Quenching of Porous Silicon Photoluminescence by Deposition of Metal Adsorbates.

Luminescent porous silicon is formed by anodization of silicon in HF acid in the dark and then under UV illumination. When illuminated with UV, samples exhibit a bright orange photoluminescence with a quantum efficiency of order a few percent. Porous silicon is characterized as a very complex network of interconnecting pores which range in size from 1 nm to 100 nm. It has a surface area of order 500 m^2/cm ^3. The mechanism responsible for efficient luminescence of porous silicon is unknown, although there is a growing consensus that quantum confinement is necessary element to any successful explanation.
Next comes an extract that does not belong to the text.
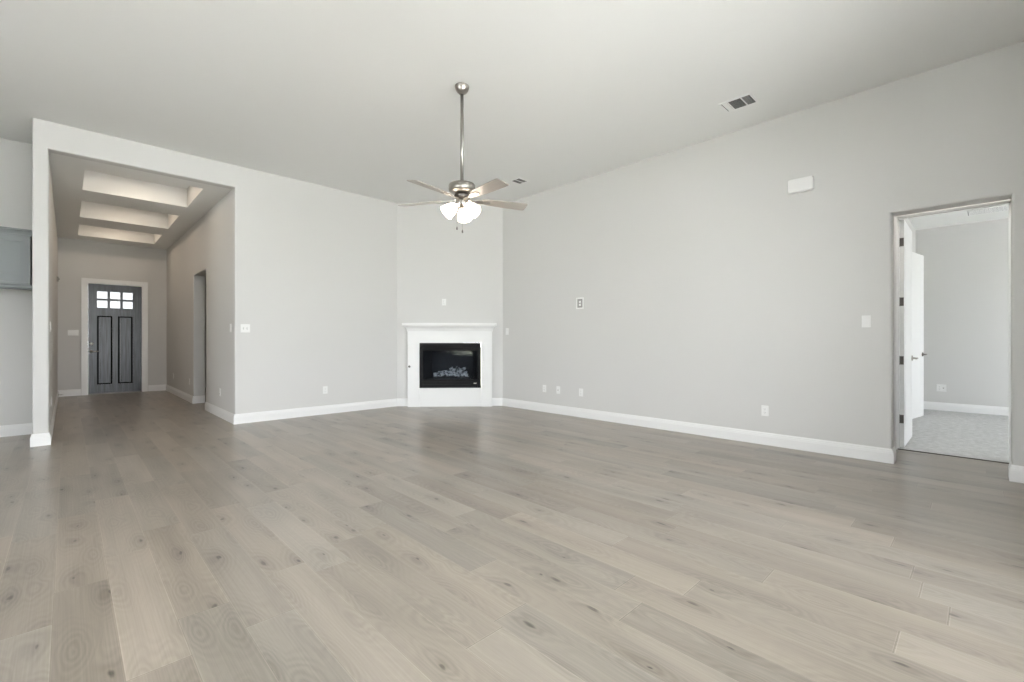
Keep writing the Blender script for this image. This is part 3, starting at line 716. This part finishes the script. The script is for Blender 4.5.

We have attempted to increase understanding in porous silicon by a series of experiments in which luminescence is quenched. We have performed experiments in which the luminescence was quenched by immersion in metal ion solutions. In these experiments, we found that those ions solutions which caused quenching required a metal cation with a positive standard reduction potential. In this case, the metal ion was electrochemically deposited onto the surface of the porous silicon. Numerous Auger electron spectroscopy measurements indicate that the metal is present in the porous silicon at significant concentrations (~5-15%) for those samples in which the porous silicon was removed from solution as soon as the photoluminescence had been quenched as observed by eye. SEM measurements show no significant topographic differences between luminescent and quenched porous silicon samples. We have performed experiments in which metals were evaporated onto the surface of porous silicon. We have found for experiments involving evaporation of metal onto the surface of luminescent porous silicon that only copper metal evaporated onto p-type porous silicon has caused quenching of photoluminescence. Copper was evaporated onto p- and n-type porous silicon, but only copper evaporated onto p-type porous silicon caused quenching of the photoluminescence. Significant diffusion was noted only for copper evaporated onto p-type porous silicon; thus, the presence of copper in porous silicon appears sufficient to quench photoluminescence in porous silicon.